__TASK PROMPT__
With the images removed, repeat the data below exactly.

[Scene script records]

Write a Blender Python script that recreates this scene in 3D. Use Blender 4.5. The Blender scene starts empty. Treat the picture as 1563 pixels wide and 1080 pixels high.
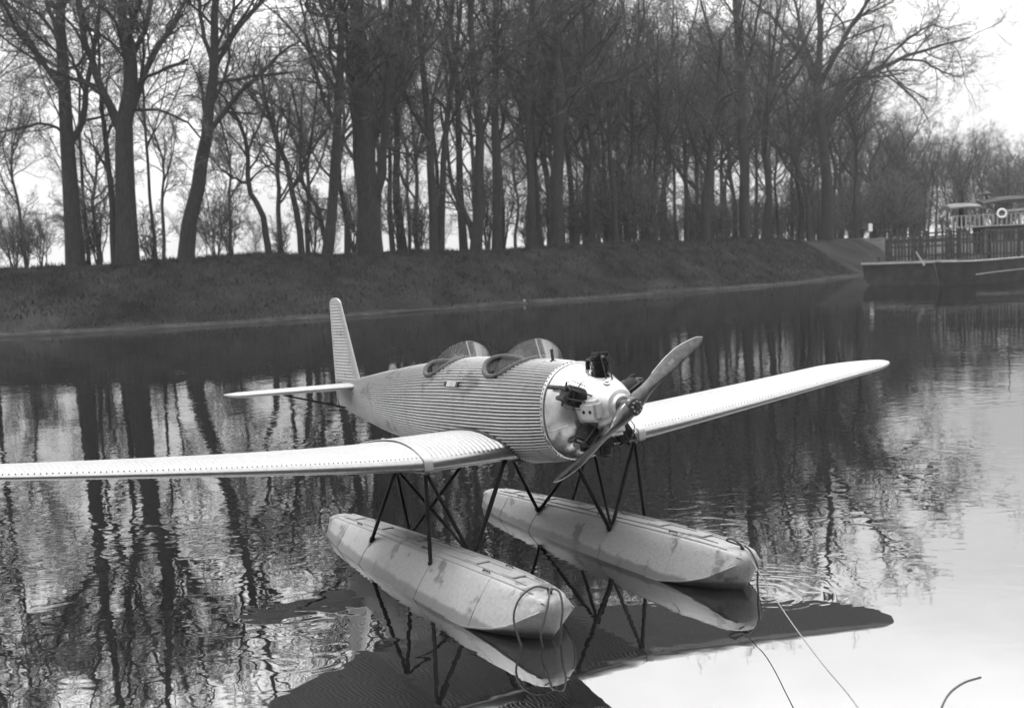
import bpy, bmesh, math, random
import numpy as np
from mathutils import Matrix, Vector

SC = bpy.context.scene
COL = SC.collection
R = math.radians
random.seed(7)
RNG = np.random.default_rng(11)

# ------------------------------------------------------------------ camera
IMW, IMH, FPX = 1563.0, 1080.0, 1622.65
CAM_H, PITCH, ROLL = 2.898, R(-4.759), R(-2.626)
cam_data = bpy.data.cameras.new('camera')
cam = bpy.data.objects.new('camera', cam_data)
COL.objects.link(cam)
cam.matrix_world = (Matrix.Translation((0, 0, CAM_H)) @ Matrix.Rotation(R(90) + PITCH, 4, 'X')
                    @ Matrix.Rotation(ROLL, 4, 'Z'))
cam_data.sensor_width = 36.0
cam_data.sensor_fit = 'HORIZONTAL'
cam_data.lens = FPX / IMW * 36.0
cam_data.clip_start = 0.1
cam_data.clip_end = 5000.0
cam_data.dof.use_dof = True
cam_data.dof.focus_distance = 9.6
cam_data.dof.aperture_fstop = 2.2
SC.camera = cam

# ------------------------------------------------------------------ light
SUN_EL, SUN_AZ = R(58), R(-62)          # azimuth measured from +Y towards +X
wd = bpy.data.worlds.new('World')
SC.world = wd
wd.use_nodes = True
wn, wl = wd.node_tree.nodes, wd.node_tree.links
wn.clear()
w_out = wn.new('ShaderNodeOutputWorld')
w_bg = wn.new('ShaderNodeBackground')
w_sky = wn.new('ShaderNodeTexSky')
w_sky.sky_type = 'NISHITA'
w_sky.sun_disc = False
w_sky.sun_elevation = SUN_EL
w_sky.sun_rotation = SUN_AZ
w_sky.air_density = 1.0
w_sky.dust_density = 6.0
w_sky.ozone_density = 1.0
w_bw = wn.new('ShaderNodeRGBToBW')
wl.new(w_sky.outputs[0], w_bw.inputs[0])
# thin even overcast over the hazy sky: brighter towards the zenith (standard overcast sky), soft cloud mottling
w_tc = wn.new('ShaderNodeTexCoord')
w_sep = wn.new('ShaderNodeSeparateXYZ')
wl.new(w_tc.outputs['Generated'], w_sep.inputs[0])
w_el = wn.new('ShaderNodeMath'); w_el.operation = 'MAXIMUM'; w_el.inputs[1].default_value = 0.0
wl.new(w_sep.outputs['Z'], w_el.inputs[0])
w_cie = wn.new('ShaderNodeMath'); w_cie.operation = 'MULTIPLY_ADD'
w_cie.inputs[1].default_value = 44.0; w_cie.inputs[2].default_value = 6.6
w_pow = wn.new('ShaderNodeMath'); w_pow.operation = 'POWER'; w_pow.inputs[1].default_value = 1.3
wl.new(w_el.outputs[0], w_pow.inputs[0]); wl.new(w_pow.outputs[0], w_cie.inputs[0])
w_map = wn.new('ShaderNodeMapping'); w_map.inputs['Scale'].default_value = (1.0, 1.0, 2.6)
wl.new(w_tc.outputs['Generated'], w_map.inputs[0])
w_noise = wn.new('ShaderNodeTexNoise')
w_noise.inputs['Scale'].default_value = 2.6
w_noise.inputs['Detail'].default_value = 6.0
w_noise.inputs['Roughness'].default_value = 0.55
wl.new(w_map.outputs[0], w_noise.inputs['Vector'])
w_cl = wn.new('ShaderNodeMapRange')
w_cl.inputs['From Min'].default_value = 0.3; w_cl.inputs['From Max'].default_value = 0.7
w_cl.inputs['To Min'].default_value = 0.82; w_cl.inputs['To Max'].default_value = 1.18
wl.new(w_noise.outputs['Fac'], w_cl.inputs['Value'])
w_mul = wn.new('ShaderNodeMath'); w_mul.operation = 'MULTIPLY'
wl.new(w_cie.outputs[0], w_mul.inputs[0]); wl.new(w_cl.outputs[0], w_mul.inputs[1])
w_mix = wn.new('ShaderNodeMix'); w_mix.data_type = 'FLOAT'
w_mix.inputs[0].default_value = 0.86
wl.new(w_bw.outputs[0], w_mix.inputs[2]); wl.new(w_mul.outputs[0], w_mix.inputs[3])
wl.new(w_mix.outputs[0], w_bg.inputs['Color'])
w_bg.inputs['Strength'].default_value = 0.12
wl.new(w_bg.outputs[0], w_out.inputs['Surface'])

sun_data = bpy.data.lights.new('sun', 'SUN')
sun_data.energy = 1.4
sun_data.angle = R(12)
sun_data.color = (1, 1, 1)
sun = bpy.data.objects.new('sun', sun_data)
COL.objects.link(sun)
sdir = Vector((math.sin(SUN_AZ) * math.cos(SUN_EL), math.cos(SUN_AZ) * math.cos(SUN_EL), math.sin(SUN_EL)))
sun.rotation_euler = sdir.to_track_quat('Z', 'Y').to_euler()
sun.location = sdir * 50

SC.view_settings.view_transform = 'Standard'
SC.view_settings.look = 'None'
SC.view_settings.exposure = 0.0
SC.view_settings.gamma = 1.0
SC.cycles.use_denoising = True
SC.cycles.caustics_reflective = False
SC.cycles.caustics_refractive = False
SC.cycles.use_adaptive_sampling = True
SC.cycles.adaptive_threshold = 0.03
SC.cycles.max_bounces = 5
SC.cycles.diffuse_bounces = 2
SC.cycles.glossy_bounces = 3
SC.cycles.transparent_max_bounces = 8
SC.cycles.transmission_bounces = 4
SC.cycles.volume_bounces = 0
SC.cycles.sample_clamp_indirect = 4.0

# ------------------------------------------------------------------ helpers
def tag(o, label=None, cat=None, group=None, kind=None):
    if label: o['label'] = label
    if cat: o['category'] = cat
    if group: o['group'] = group
    if kind: o['kind'] = kind
    return o

def empty(name, loc=(0, 0, 0), rz=0.0):
    o = bpy.data.objects.new(name, None)
    o.empty_display_size = 0.2
    COL.objects.link(o)
    o.location = loc
    o.rotation_euler = (0, 0, rz)
    return o

def link_mesh(name, me, mat, parent=None):
    if mat is not None and len(me.materials) == 0:
        me.materials.append(mat)
    o = bpy.data.objects.new(name, me)
    COL.objects.link(o)
    if parent is not None:
        o.parent = parent
    return o

def np_mesh(name, verts, quads=None, tris=None, smooth=True):
    """fast mesh from numpy arrays"""
    me = bpy.data.meshes.new(name)
    verts = np.asarray(verts, np.float32).reshape(-1, 3)
    q = np.zeros((0, 4), np.int32) if quads is None else np.asarray(quads, np.int32).reshape(-1, 4)
    t = np.zeros((0, 3), np.int32) if tris is None else np.asarray(tris, np.int32).reshape(-1, 3)
    me.vertices.add(len(verts))
    me.vertices.foreach_set('co', verts.ravel())
    nl = q.size + t.size
    me.loops.add(nl)
    me.loops.foreach_set('vertex_index', np.concatenate([q.ravel(), t.ravel()]))
    me.polygons.add(len(q) + len(t))
    starts = np.concatenate([np.arange(len(q)) * 4, q.size + np.arange(len(t)) * 3]).astype(np.int32)
    me.polygons.foreach_set('loop_start', starts)
    me.polygons.foreach_set('use_smooth', np.full(len(q) + len(t), smooth))
    me.update(calc_edges=True)
    me.validate()
    return me

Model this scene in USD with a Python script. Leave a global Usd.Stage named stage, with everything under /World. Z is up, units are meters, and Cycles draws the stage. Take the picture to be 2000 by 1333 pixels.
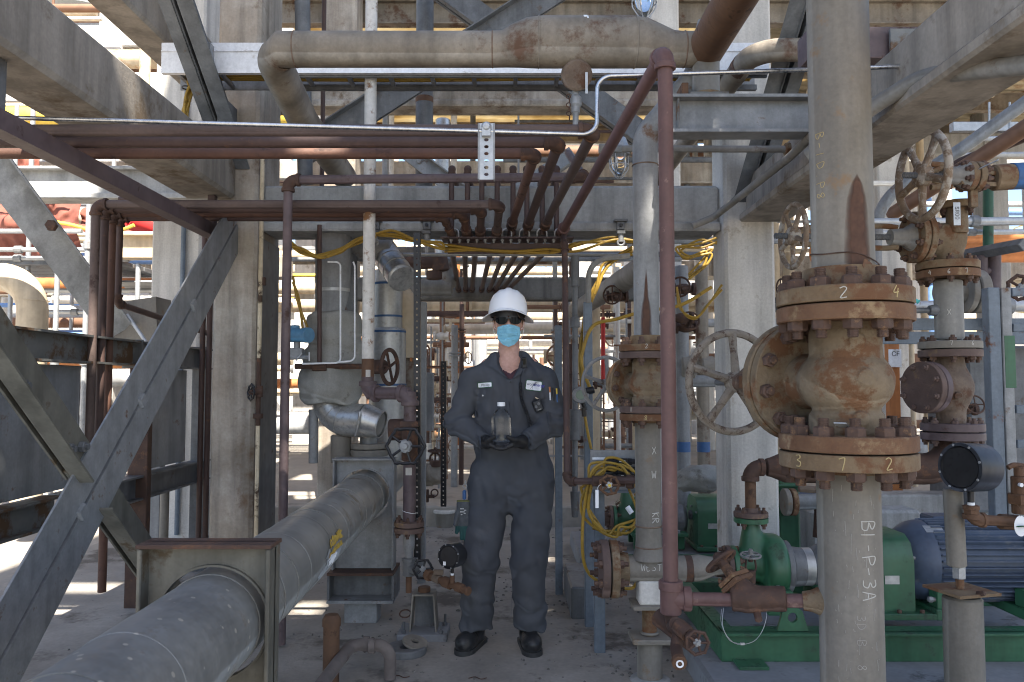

__SOLUTION TO THIS PROBLEM__
Write a Blender Python script that recreates this scene in 3D. Use Blender 4.5. The Blender scene starts empty. Treat the picture as 1563 pixels wide and 1080 pixels high.
import bpy, bmesh, math, random
import numpy as np
from mathutils import Matrix, Vector

SC = bpy.context.scene
COL = SC.collection
R = math.radians
random.seed(7)
RNG = np.random.default_rng(11)

# ------------------------------------------------------------------ camera
IMW, IMH, FPX = 1563.0, 1080.0, 1622.65
CAM_H, PITCH, ROLL = 2.898, R(-4.759), R(-2.626)
cam_data = bpy.data.cameras.new('camera')
cam = bpy.data.objects.new('camera', cam_data)
COL.objects.link(cam)
cam.matrix_world = (Matrix.Translation((0, 0, CAM_H)) @ Matrix.Rotation(R(90) + PITCH, 4, 'X')
                    @ Matrix.Rotation(ROLL, 4, 'Z'))
cam_data.sensor_width = 36.0
cam_data.sensor_fit = 'HORIZONTAL'
cam_data.lens = FPX / IMW * 36.0
cam_data.clip_start = 0.1
cam_data.clip_end = 5000.0
cam_data.dof.use_dof = True
cam_data.dof.focus_distance = 9.6
cam_data.dof.aperture_fstop = 2.2
SC.camera = cam

# ------------------------------------------------------------------ light
SUN_EL, SUN_AZ = R(58), R(-62)          # azimuth measured from +Y towards +X
wd = bpy.data.worlds.new('World')
SC.world = wd
wd.use_nodes = True
wn, wl = wd.node_tree.nodes, wd.node_tree.links
wn.clear()
w_out = wn.new('ShaderNodeOutputWorld')
w_bg = wn.new('ShaderNodeBackground')
w_sky = wn.new('ShaderNodeTexSky')
w_sky.sky_type = 'NISHITA'
w_sky.sun_disc = False
w_sky.sun_elevation = SUN_EL
w_sky.sun_rotation = SUN_AZ
w_sky.air_density = 1.0
w_sky.dust_density = 6.0
w_sky.ozone_density = 1.0
w_bw = wn.new('ShaderNodeRGBToBW')
wl.new(w_sky.outputs[0], w_bw.inputs[0])
# thin even overcast over the hazy sky: brighter towards the zenith (standard overcast sky), soft cloud mottling
w_tc = wn.new('ShaderNodeTexCoord')
w_sep = wn.new('ShaderNodeSeparateXYZ')
wl.new(w_tc.outputs['Generated'], w_sep.inputs[0])
w_el = wn.new('ShaderNodeMath'); w_el.operation = 'MAXIMUM'; w_el.inputs[1].default_value = 0.0
wl.new(w_sep.outputs['Z'], w_el.inputs[0])
w_cie = wn.new('ShaderNodeMath'); w_cie.operation = 'MULTIPLY_ADD'
w_cie.inputs[1].default_value = 44.0; w_cie.inputs[2].default_value = 6.6
w_pow = wn.new('ShaderNodeMath'); w_pow.operation = 'POWER'; w_pow.inputs[1].default_value = 1.3
wl.new(w_el.outputs[0], w_pow.inputs[0]); wl.new(w_pow.outputs[0], w_cie.inputs[0])
w_map = wn.new('ShaderNodeMapping'); w_map.inputs['Scale'].default_value = (1.0, 1.0, 2.6)
wl.new(w_tc.outputs['Generated'], w_map.inputs[0])
w_noise = wn.new('ShaderNodeTexNoise')
w_noise.inputs['Scale'].default_value = 2.6
w_noise.inputs['Detail'].default_value = 6.0
w_noise.inputs['Roughness'].default_value = 0.55
wl.new(w_map.outputs[0], w_noise.inputs['Vector'])
w_cl = wn.new('ShaderNodeMapRange')
w_cl.inputs['From Min'].default_value = 0.3; w_cl.inputs['From Max'].default_value = 0.7
w_cl.inputs['To Min'].default_value = 0.82; w_cl.inputs['To Max'].default_value = 1.18
wl.new(w_noise.outputs['Fac'], w_cl.inputs['Value'])
w_mul = wn.new('ShaderNodeMath'); w_mul.operation = 'MULTIPLY'
wl.new(w_cie.outputs[0], w_mul.inputs[0]); wl.new(w_cl.outputs[0], w_mul.inputs[1])
w_mix = wn.new('ShaderNodeMix'); w_mix.data_type = 'FLOAT'
w_mix.inputs[0].default_value = 0.86
wl.new(w_bw.outputs[0], w_mix.inputs[2]); wl.new(w_mul.outputs[0], w_mix.inputs[3])
wl.new(w_mix.outputs[0], w_bg.inputs['Color'])
w_bg.inputs['Strength'].default_value = 0.12
wl.new(w_bg.outputs[0], w_out.inputs['Surface'])

sun_data = bpy.data.lights.new('sun', 'SUN')
sun_data.energy = 1.4
sun_data.angle = R(12)
sun_data.color = (1, 1, 1)
sun = bpy.data.objects.new('sun', sun_data)
COL.objects.link(sun)
sdir = Vector((math.sin(SUN_AZ) * math.cos(SUN_EL), math.cos(SUN_AZ) * math.cos(SUN_EL), math.sin(SUN_EL)))
sun.rotation_euler = sdir.to_track_quat('Z', 'Y').to_euler()
sun.location = sdir * 50

SC.view_settings.view_transform = 'Standard'
SC.view_settings.look = 'None'
SC.view_settings.exposure = 0.0
SC.view_settings.gamma = 1.0
SC.cycles.use_denoising = True
SC.cycles.caustics_reflective = False
SC.cycles.caustics_refractive = False
SC.cycles.use_adaptive_sampling = True
SC.cycles.adaptive_threshold = 0.03
SC.cycles.max_bounces = 5
SC.cycles.diffuse_bounces = 2
SC.cycles.glossy_bounces = 3
SC.cycles.transparent_max_bounces = 8
SC.cycles.transmission_bounces = 4
SC.cycles.volume_bounces = 0
SC.cycles.sample_clamp_indirect = 4.0

# ------------------------------------------------------------------ helpers
def tag(o, label=None, cat=None, group=None, kind=None):
    if label: o['label'] = label
    if cat: o['category'] = cat
    if group: o['group'] = group
    if kind: o['kind'] = kind
    return o

def empty(name, loc=(0, 0, 0), rz=0.0):
    o = bpy.data.objects.new(name, None)
    o.empty_display_size = 0.2
    COL.objects.link(o)
    o.location = loc
    o.rotation_euler = (0, 0, rz)
    return o

def link_mesh(name, me, mat, parent=None):
    if mat is not None and len(me.materials) == 0:
        me.materials.append(mat)
    o = bpy.data.objects.new(name, me)
    COL.objects.link(o)
    if parent is not None:
        o.parent = parent
    return o

def np_mesh(name, verts, quads=None, tris=None, smooth=True):
    """fast mesh from numpy arrays"""
    me = bpy.data.meshes.new(name)
    verts = np.asarray(verts, np.float32).reshape(-1, 3)
    q = np.zeros((0, 4), np.int32) if quads is None else np.asarray(quads, np.int32).reshape(-1, 4)
    t = np.zeros((0, 3), np.int32) if tris is None else np.asarray(tris, np.int32).reshape(-1, 3)
    me.vertices.add(len(verts))
    me.vertices.foreach_set('co', verts.ravel())
    nl = q.size + t.size
    me.loops.add(nl)
    me.loops.foreach_set('vertex_index', np.concatenate([q.ravel(), t.ravel()]))
    me.polygons.add(len(q) + len(t))
    starts = np.concatenate([np.arange(len(q)) * 4, q.size + np.arange(len(t)) * 3]).astype(np.int32)
    me.polygons.foreach_set('loop_start', starts)
    me.polygons.foreach_set('use_smooth', np.full(len(q) + len(t), smooth))
    me.update(calc_edges=True)
    me.validate()
    return me

Model this scene in USD with a Python script. Leave a global Usd.Stage named stage, with everything under /World. Z is up, units are meters, and Cycles draws the stage. Take the picture to be 2000 by 1333 pixels.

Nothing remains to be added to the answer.